In just a few years, the Berlin art scene has undergone a snowball effect, attracting artists and galleries to become the hotbed of the avant-garde, ex-pat art scene. Montreal is one of many cities poised to undergo a similar transition. Dealers and museum directors are doing what they can to move Montreal in that direction, and at this point it seems to be just a question of fate.

Montreal has been yearning to enter the world art stage for decades. “There’s been avant-garde here since the twenties,” according to Mayer, and Montreal artists have always chosen to make more international art as opposed to the Group of Seven who strove to make patently Canadian art. The question is whether Montreal’s big-league aspirations can be realized as they have been in Berlin. Jeanie Riddle believes that “Montreal is in a Renaissance as well, and we are an emerging city. I think. Well, why did I go to Berlin? Why couldn’t people come to Montreal? Why can’t we set ourselves to be this really vital, important place for the visual arts?”

Artists themselves spurred Berlin’s renaissance, choosing the city for its rich history, international character, and cheap rent; the galleries soon followed. “I see an interesting sort of pattern in the cities that become Berlin, or Paris in the 20s, or New York post-war,” says Hunter. “If you have a major, international city with a very sophisticated infrastructure that’s fallen on hard times, that’s cheap to live in, that’s where you see a boom.”

If nothing else, Montreal is a sophisticated city, and dirt-cheap by international standards.
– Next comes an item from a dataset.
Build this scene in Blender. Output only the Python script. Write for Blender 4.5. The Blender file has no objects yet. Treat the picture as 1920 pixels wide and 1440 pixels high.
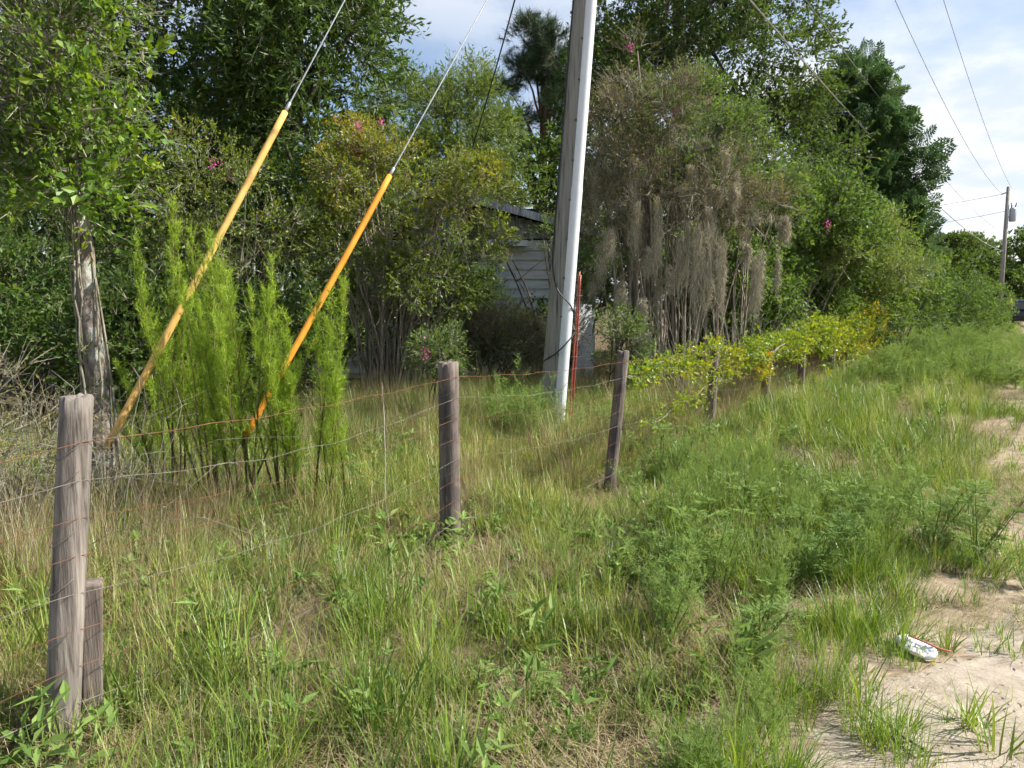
import bpy, bmesh, math, random
import numpy as np
from mathutils import Vector, Matrix

R = math.radians
rng = np.random.default_rng(11)
random.seed(11)
sc = bpy.context.scene
col = sc.collection

# ------------------------------------------------------------------ camera, sky, sun, exposure
cam_d = bpy.data.cameras.new('camera'); cam = bpy.data.objects.new('camera', cam_d); col.objects.link(cam)
cam.location = (0, 0, 1.65)
cam.rotation_euler = (R(90 - 6.32), 0, 0)
cam_d.sensor_width = 36.0; cam_d.lens = 26.25
cam_d.clip_start = 0.05; cam_d.clip_end = 3000
sc.camera = cam

SUN_AZ = R(90)      # measured from +Y (straight ahead) towards +X (right)
SUN_EL = R(46)
world = bpy.data.worlds.new('World'); sc.world = world; world.use_nodes = True
wn, wl = world.node_tree.nodes, world.node_tree.links
wn.clear()
w_out = wn.new('ShaderNodeOutputWorld'); w_bg = wn.new('ShaderNodeBackground')
w_sky = wn.new('ShaderNodeTexSky'); w_sky.sky_type = 'NISHITA'; w_sky.sun_disc = False
w_sky.sun_elevation = SUN_EL; w_sky.sun_rotation = SUN_AZ
w_sky.air_density = 1.0; w_sky.dust_density = 1.2; w_sky.ozone_density = 1.6
w_bg.inputs['Strength'].default_value = 0.085
w_tc = wn.new('ShaderNodeTexCoord'); w_sep = wn.new('ShaderNodeSeparateXYZ')
wl.new(w_tc.outputs['Generated'], w_sep.inputs[0])
def wmath(op, a, b=None):
    n = wn.new('ShaderNodeMath'); n.operation = op
    for i, x in enumerate((a, b)):
        if x is None: continue
        if isinstance(x, (int, float)): n.inputs[i].default_value = x
        else: wl.new(x, n.inputs[i])
    return n.outputs[0]
den = wmath('ADD', wmath('MAXIMUM', w_sep.outputs['Z'], 0.0), 0.22)
w_cmb = wn.new('ShaderNodeCombineXYZ')
wl.new(wmath('DIVIDE', w_sep.outputs['X'], den), w_cmb.inputs[0])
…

While Montreal artists may not be breaking the international art market by staying in Montreal, they are potentially avoiding the kind of starving-artist lifestyle they might experience in New York. Given the city’s position as a cosmopolitan art scene outside of the international market, it has potential to attract outside artists who are fed-up with the bloated New York scene. Ironically, if enough starving artists came here to escape the market and enjoy the local perks, they might actually bring the market with them.
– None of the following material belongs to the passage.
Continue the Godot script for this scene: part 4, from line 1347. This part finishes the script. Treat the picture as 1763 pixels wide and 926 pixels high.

With its current artist networks and the largest contemporary art museum in Canada – as well as a government which subsidizes art in a big way – Mayer believes Montreal just needs a push in the right direction. “What I’m encouraging the government to do here is to invest in artist studios downtown. I think that lots of other artists from other places in North America and Canada would move to Montreal and live here happily ever after if they could get just the studio space. And if they moved here in large enough numbers, then the galleries would follow. The dealers from all over the country would take a crash course in French and open a gallery here, which we desperately need.”

While Montreal tastemakers primarily operate through public institutions, in some ways it all comes back to the market. To have internationally recognized art stars – and to keep them here – the prices must go up.
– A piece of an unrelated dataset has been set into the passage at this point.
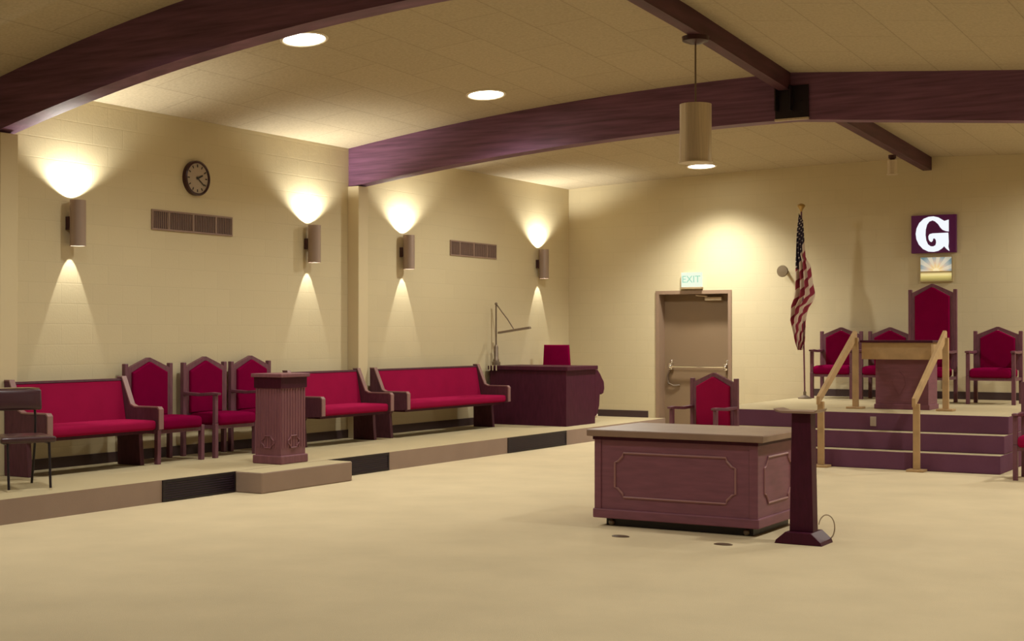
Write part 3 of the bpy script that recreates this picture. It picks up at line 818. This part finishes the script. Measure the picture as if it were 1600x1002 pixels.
# outline of the hanging cloth read from top to bottom: (drop, left, right) metres about the pole
PR = [(0, -.035, .02), (.25, -.065, .035), (.55, -.075, .055), (.66, -.085, .12), (.95, -.085, .16), (1.10, -.095, .19), (1.18, -.11, .17), (1.30, -.155, .09), (1.50, -.17, .05), (1.66, -.13, .05), (1.80, -.10, .04), (1.92, -.055, .0)]
def prof(d):
    for (a, l0, r0), (b2, l1, r1) in zip(PR, PR[1:]):
        if d <= b2:
            k = (d - a) / (b2 - a); return l0 + (l1 - l0) * k, r0 + (r1 - r0) * k
    return PR[-1][1:]
for j in range(NV + 1):
    d_ = 1.92 * j / NV; l_, r_ = prof(d_); row = []
    for i in range(NU + 1):
        s = i / NU
        amp = .012 + .05 * min(1, d_ / 1.0)
        y = -.02 + amp * math.sin(s * 4.2 * 2 * PI + d_ * 1.2) * (.6 + .4 * math.sin(3 * s + 2 * d_))
        x = l_ + (r_ - l_) * (s + .05 * math.sin(s * 4.2 * 2 * PI * 1.0 + .8))
        vtx = b_.verts.new((x - .04, y, 2.60 - d_ - .10 * s * (1 - j / NV)))
        row.append((vtx, (d_ / 1.92, 1.0 - .36 * s - 1.15 * d_ / 1.92)))
    grid.append(row)
for j in range(NV):
    for i in range(NU):
        q = [grid[j][i], grid[j][i + 1], grid[j + 1][i + 1], grid[j + 1][i]]
        f_ = b_.faces.new([k[0] for k in q])
        for lp, k in zip(f_.loops, q): lp[uvl].uv = k[1]
me = bpy.data.meshes.new('flag'); b_.to_mesh(me); b_.free(); me.materials.append(flag_mat())
me.polygons.foreach_set('use_smooth', [True] * len(me.polygons))
o = bpy.data.objects.new('flag', me); COL.objects.link(o); o.parent = t
sm = o.modifiers.new('thick', 'SOLIDIFY'); sm.thickness = .003

# ------------------------------------------------------------------ camera, world, view
cam = bpy.data.cameras.new('camera'); co = bpy.data.objects.new('camera', cam); COL.objects.link(co)
co.location = (10.78, -19.9, 1.5)
co.rotation_euler = (PI / 2 + .0099, 0, .5370)
cam.sensor_width = 36; cam.lens = 2189.3 / 1600 * 36
S.camera = co
wd = bpy.data.worlds.new('world'); S.world = wd; wd.use_nodes = True
wd.node_tree.nodes['Background'].inputs[0].default_value = (.5, .42, .3, 1); wd.node_tree.nodes['Background'].inputs[1].default_value = .02
S.view_settings.view_transform = 'Standard'; S.view_settings.look = 'None'; S.view_settings.gamma = 1
S.view_settings.use_curve_mapping = False
S.view_settings.exposure = 0.05
S.cycles.use_denoising = True
S.cycles.max_bounces = 8
S.cycles.diffuse_bounces = 5
S.cycles.sample_clamp_indirect = 6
A Berlin-style art revolution could dramatically raise Montreal’s standing in the art world and effectively lift the long-held cap on local artists’ financial success. But the globalization of Montreal’s art scene could also mean bidding farewell to the notion of a local brand and of an art scene which still values aesthetics over the mighty dollar.

But then again, in Mayer’s words, “it’s really every man, woman, and child for themselves in the art world.”